■ Aim of the task ■
Set down exactly the lines of the listing below, please, beginning with the first and ending with the line that holds "return (f(c[0]), f(c[1]), f(c[2]), 1.0)".

■ Given information ■
****************
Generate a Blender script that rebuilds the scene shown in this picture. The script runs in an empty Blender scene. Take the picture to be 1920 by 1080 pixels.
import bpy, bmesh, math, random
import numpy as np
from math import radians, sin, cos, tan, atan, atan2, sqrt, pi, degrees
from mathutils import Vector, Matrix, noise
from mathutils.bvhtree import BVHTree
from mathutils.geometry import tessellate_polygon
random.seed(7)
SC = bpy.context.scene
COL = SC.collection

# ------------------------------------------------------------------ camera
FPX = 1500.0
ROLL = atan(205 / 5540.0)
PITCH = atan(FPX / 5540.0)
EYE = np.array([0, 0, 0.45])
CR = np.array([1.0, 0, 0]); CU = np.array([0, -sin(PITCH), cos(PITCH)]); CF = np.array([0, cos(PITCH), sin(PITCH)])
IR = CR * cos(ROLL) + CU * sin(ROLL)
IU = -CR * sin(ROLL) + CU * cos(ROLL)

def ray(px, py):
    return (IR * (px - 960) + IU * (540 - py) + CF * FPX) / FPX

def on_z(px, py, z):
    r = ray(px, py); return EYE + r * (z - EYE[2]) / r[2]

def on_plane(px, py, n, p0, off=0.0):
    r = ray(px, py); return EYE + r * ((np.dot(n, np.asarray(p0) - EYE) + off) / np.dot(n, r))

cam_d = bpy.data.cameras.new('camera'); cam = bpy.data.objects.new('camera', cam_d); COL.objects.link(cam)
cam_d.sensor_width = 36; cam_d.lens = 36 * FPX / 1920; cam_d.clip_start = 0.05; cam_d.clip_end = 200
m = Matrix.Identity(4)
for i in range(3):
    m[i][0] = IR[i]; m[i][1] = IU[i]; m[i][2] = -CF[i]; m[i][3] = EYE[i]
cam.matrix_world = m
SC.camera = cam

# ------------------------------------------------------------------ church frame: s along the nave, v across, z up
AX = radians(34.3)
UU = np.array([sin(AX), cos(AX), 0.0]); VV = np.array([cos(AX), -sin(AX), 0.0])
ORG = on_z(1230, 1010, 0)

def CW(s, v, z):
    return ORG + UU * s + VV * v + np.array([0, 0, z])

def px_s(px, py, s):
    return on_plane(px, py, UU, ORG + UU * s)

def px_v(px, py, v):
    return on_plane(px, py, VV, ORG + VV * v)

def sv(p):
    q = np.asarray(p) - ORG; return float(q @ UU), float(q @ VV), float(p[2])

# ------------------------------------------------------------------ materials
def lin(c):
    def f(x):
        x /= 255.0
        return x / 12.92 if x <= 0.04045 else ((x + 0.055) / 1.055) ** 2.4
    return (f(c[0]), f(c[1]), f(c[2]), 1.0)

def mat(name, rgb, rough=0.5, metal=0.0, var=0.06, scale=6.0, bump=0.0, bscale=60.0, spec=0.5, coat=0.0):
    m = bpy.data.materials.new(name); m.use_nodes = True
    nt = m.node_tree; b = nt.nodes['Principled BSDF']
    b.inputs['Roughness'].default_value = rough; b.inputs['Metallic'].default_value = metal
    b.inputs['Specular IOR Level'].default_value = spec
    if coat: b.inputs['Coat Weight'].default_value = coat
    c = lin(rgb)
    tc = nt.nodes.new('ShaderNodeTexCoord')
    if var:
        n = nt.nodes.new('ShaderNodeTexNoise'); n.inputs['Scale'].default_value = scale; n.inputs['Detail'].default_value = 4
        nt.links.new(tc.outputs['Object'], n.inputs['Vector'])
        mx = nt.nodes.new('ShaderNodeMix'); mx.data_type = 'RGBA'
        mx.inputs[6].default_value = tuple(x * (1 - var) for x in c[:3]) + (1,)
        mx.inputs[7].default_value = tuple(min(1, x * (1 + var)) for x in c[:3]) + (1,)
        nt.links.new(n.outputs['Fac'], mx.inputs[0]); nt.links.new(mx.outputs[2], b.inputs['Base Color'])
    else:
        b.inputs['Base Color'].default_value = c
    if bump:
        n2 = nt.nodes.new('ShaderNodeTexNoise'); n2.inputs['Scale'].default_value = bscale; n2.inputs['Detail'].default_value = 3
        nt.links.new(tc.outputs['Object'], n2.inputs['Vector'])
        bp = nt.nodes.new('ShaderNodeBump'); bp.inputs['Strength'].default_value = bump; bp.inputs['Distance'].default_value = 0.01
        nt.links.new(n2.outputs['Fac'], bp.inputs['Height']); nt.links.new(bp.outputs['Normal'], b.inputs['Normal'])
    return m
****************
■ Exercise response ■
Generate a Blender script that rebuilds the scene shown in this picture. The script runs in an empty Blender scene. Take the picture to be 1920 by 1080 pixels.
import bpy, bmesh, math, random
import numpy as np
from math import radians, sin, cos, tan, atan, atan2, sqrt, pi, degrees
from mathutils import Vector, Matrix, noise
from mathutils.bvhtree import BVHTree
from mathutils.geometry import tessellate_polygon
random.seed(7)
SC = bpy.context.scene
COL = SC.collection

# ------------------------------------------------------------------ camera
FPX = 1500.0
ROLL = atan(205 / 5540.0)
PITCH = atan(FPX / 5540.0)
EYE = np.array([0, 0, 0.45])
CR = np.array([1.0, 0, 0]); CU = np.array([0, -sin(PITCH), cos(PITCH)]); CF = np.array([0, cos(PITCH), sin(PITCH)])
IR = CR * cos(ROLL) + CU * sin(ROLL)
IU = -CR * sin(ROLL) + CU * cos(ROLL)

def ray(px, py):
    return (IR * (px - 960) + IU * (540 - py) + CF * FPX) / FPX

def on_z(px, py, z):
    r = ray(px, py); return EYE + r * (z - EYE[2]) / r[2]

def on_plane(px, py, n, p0, off=0.0):
    r = ray(px, py); return EYE + r * ((np.dot(n, np.asarray(p0) - EYE) + off) / np.dot(n, r))

cam_d = bpy.data.cameras.new('camera'); cam = bpy.data.objects.new('camera', cam_d); COL.objects.link(cam)
cam_d.sensor_width = 36; cam_d.lens = 36 * FPX / 1920; cam_d.clip_start = 0.05; cam_d.clip_end = 200
m = Matrix.Identity(4)
for i in range(3):
    m[i][0] = IR[i]; m[i][1] = IU[i]; m[i][2] = -CF[i]; m[i][3] = EYE[i]
cam.matrix_world = m
SC.camera = cam

# ------------------------------------------------------------------ church frame: s along the nave, v across, z up
AX = radians(34.3)
UU = np.array([sin(AX), cos(AX), 0.0]); VV = np.array([cos(AX), -sin(AX), 0.0])
ORG = on_z(1230, 1010, 0)

def CW(s, v, z):
    return ORG + UU * s + VV * v + np.array([0, 0, z])

def px_s(px, py, s):
    return on_plane(px, py, UU, ORG + UU * s)

def px_v(px, py, v):
    return on_plane(px, py, VV, ORG + VV * v)

def sv(p):
    q = np.asarray(p) - ORG; return float(q @ UU), float(q @ VV), float(p[2])

# ------------------------------------------------------------------ materials
def lin(c):
    def f(x):
        x /= 255.0
        return x / 12.92 if x <= 0.04045 else ((x + 0.055) / 1.055) ** 2.4
    return (f(c[0]), f(c[1]), f(c[2]), 1.0)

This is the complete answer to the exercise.